Anne Frank’s family was never denied US visas, study states

JTA

AMSTERDAM (JTA) — Contrary to widely-held beliefs, Anne Frank and her family were never denied an entry visa to the United States, a new study by the museum for the Jewish diarist confirmed.

The museum in Amsterdam known as the Anne Frank House published Friday its report on the immigration attempts of the family of Anne Frank, who penned journals of her time in hiding from Nazi occupation for two years until 1944. The journals became the world-famous “Diary of a Young Girl.” She, her sister and parents were sent to concentration camps where only her father, Otto Frank, survived.

“Although the United States had a far from generous policy with regard to Jewish refugees, it is clear that Otto, Edith, Margot and Anne Frank were not refused entry to the United States,” the new study states. Due to rapidly-changing circumstances connected to World War II, the family’s “immigration visa application to the American consulate in Rotterdam was never processed.”
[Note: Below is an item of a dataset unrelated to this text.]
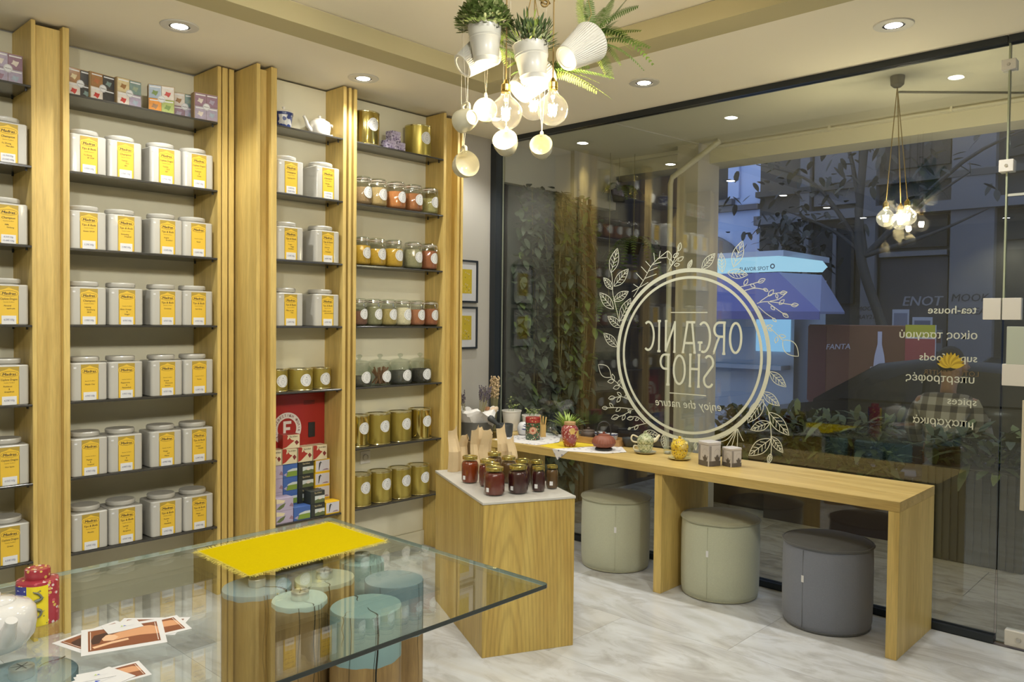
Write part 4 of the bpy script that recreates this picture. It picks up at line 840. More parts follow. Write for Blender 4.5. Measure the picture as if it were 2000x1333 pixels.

The finding follows decades of uncertainty as to how exactly U.S. immigration authorities handled the Franks’ immigration applications. And it contradicts an oft-repeated claim of critics of the United States’ past and current visa policies, including Washington Post columnist Elahe Izadi, who in 2015 penned an op-ed titled “Anne Frank and her family were also denied entry as refugees to the U.S.”

More recently, journalists Amy Goodman and Denis Moynihan made the same claim on the Democracy Now! Show syndicated by Pacifica Radio. “The U.S. Rejected Refugee Anne Frank—Let’s Not Make the Same Mistake Again,” read the title of their article from February.

According to the study, one delay to the Franks immigration process followed the combing of the U.S. consulate in Rotterdam in May 1940. All documents, including his visa application, were lost and had to be resubmitted.

Otto’s friend in the United States, Nathan Straus, used his financial resources and political connections to try to help the Franks immigrate. But this was complicated by the fact that the United States closed all German consulates, whereupon Nazi Germany closed all American consulates in Germany and Nazi-occupied territory.

After the attack on Pearl Harbour and the suspension of transatlantic shipping traffic, travel to Cuba was impossible, thwarting his plan to immigrate to the United States through there. Otto Frank decided then to go into hiding with his family.

“There were also obstacles from the United States,” the study’s authors noted. “In the absence of an asylum policy, Jews seeking to escape Nazi persecution in Europe had to go through a protracted emigration procedure. There was limited willingness to accept Jewish refugees.”